JaseC said:
The frequency of checkpoints, the small respawn time of the enemies and their pin-point accuracy across even the farthest of distances combined to make such encounters frustrating rather than even remotely enjoyable. It's a valid issue to take with the game.
But not all of us
had those issues! Far Cry 2 is one of the few games where I honestly believe that the people who didn't like the game
were actually "Playing It Wrong"(tm). I guess it would be nice if the game let people play any damn way they felt like, but it didn't. This didn't bother me for some reason.
I had zero problems with the checkpoints, because 95% of the time, I just walked around them. Why in the world
wouldn't you? If you don't
enjoy doing those fights, why start them? Those guys hate you. Killing them gets you nothing. Why are you antagonizing them? Also, the checkpoints
weren't that close together. I guess they might seem close together if you just drove from one to another, but why would anyone do that? You'd be fighting all the time! The game gave you total control over what fights you had to involve yourself in. (At least during the "travel phases" which made up the bulk of the game.)
If you don't like checkpoint encounters,
stop having them. Do you know what the definition of insanity is? ; )
I had zero problems with "overly accurate" AI. Believe me, I was killing them, fairly easily, at much longer ranges than the ones they were engaging me at. Dudes on top of sniper towers were about the only ones that were even competitive. (Oh, and that guy at the airstrip with a rocket launcher. He managed to surprise me a couple times! Bastard.) Similarly, I was able to easily sneak up on the AI if I wanted to. (There was really no way to melee stealth kill them, however, so there wasn't a compelling reason to do that, other than to sneak
past them.)
Comments along the lines of: "Hopefully stealth will work this time" utterly baffle me. Stealth worked fantastically in Far Cry 2. Do people not know how to crouch and stay in cover? I pretty much played the whole game in "stealth mode" and it worked great. You could even do things like wound a guy, and then kill all his cohorts as they came to check on the racket. It seemed almost unfair the shit you could do to the AI...
Yes, it's true that the insane guys in vehicles meant I pretty much never drove on roads. I just didn't. (Boats were good for long distance, but mostly I just walked, took the bus, or drove overland.) But, the game was still quite fair about things. All vehicles followed a set real-world route that stayed on the roads. If one surprised you, it meant you weren't paying attention, or were just blundering into unfamiliar areas like you owned the place. They didn't just spawn out of nowhere. (Although it could certainly seem like it if you were standing close to a road, out of cover. So... don't do that.)

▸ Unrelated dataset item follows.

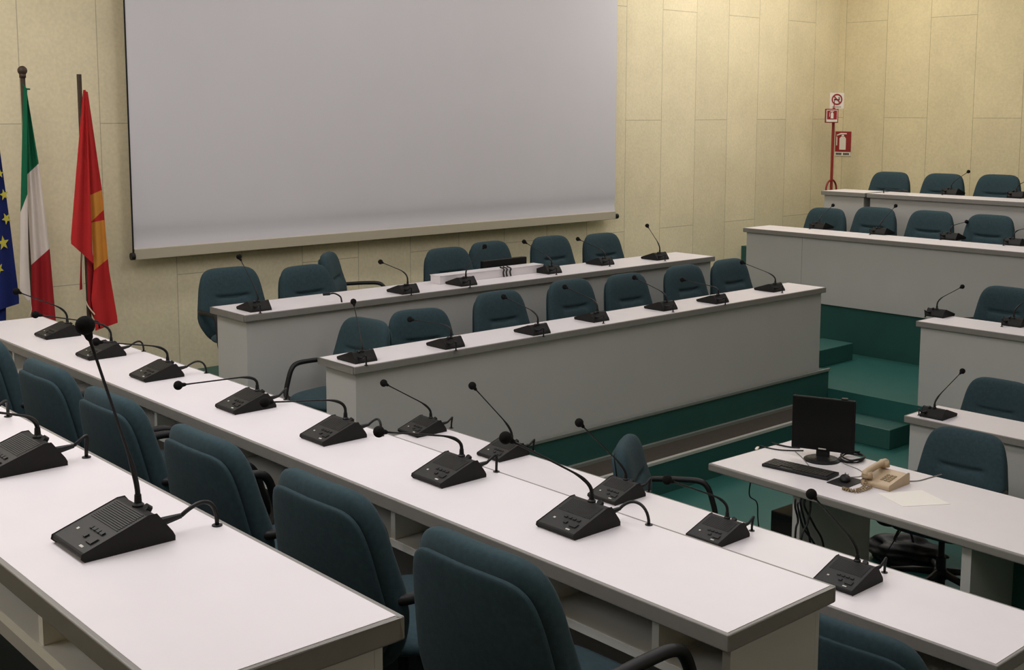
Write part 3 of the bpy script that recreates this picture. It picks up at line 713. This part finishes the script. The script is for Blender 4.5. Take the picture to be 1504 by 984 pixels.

I had zero trouble with jamming weapons. Seriously, I might of had a gun jam twice in the whole game, and that was only after I had done something incredibly stupid and thus had been forced to pick a piece-of-shit weapon off the ground. Don't do that either.
Malaria was kind of weird, but the "attacks" almost never occurred at a time where they increased your danger. They did put a bit of an edge on things, though. I liked that. It was a cool visual/audio effect. Half way through the game, it stopped happening. <shrug>
What else do people bitch about... Oh yeah, "People talk too fast!" Yeah, that's a real game breaker. I can't argue there. ; ) (Actually I can. They talked at a normal rate. But there were no gaps between their sentences. It was sort of like "gapless playback" was turned on by mistake.)
Enemy respawn times were a bit too short. It was seldom an issue, but having the checkpoints stay empty for longer, and then be re-supplied from vehicles, would have been better.
Oh, and I wasn't thrilled with those scripted events like: "Drive this barge across the lake while dudes mortar you from all directions." That was annoying.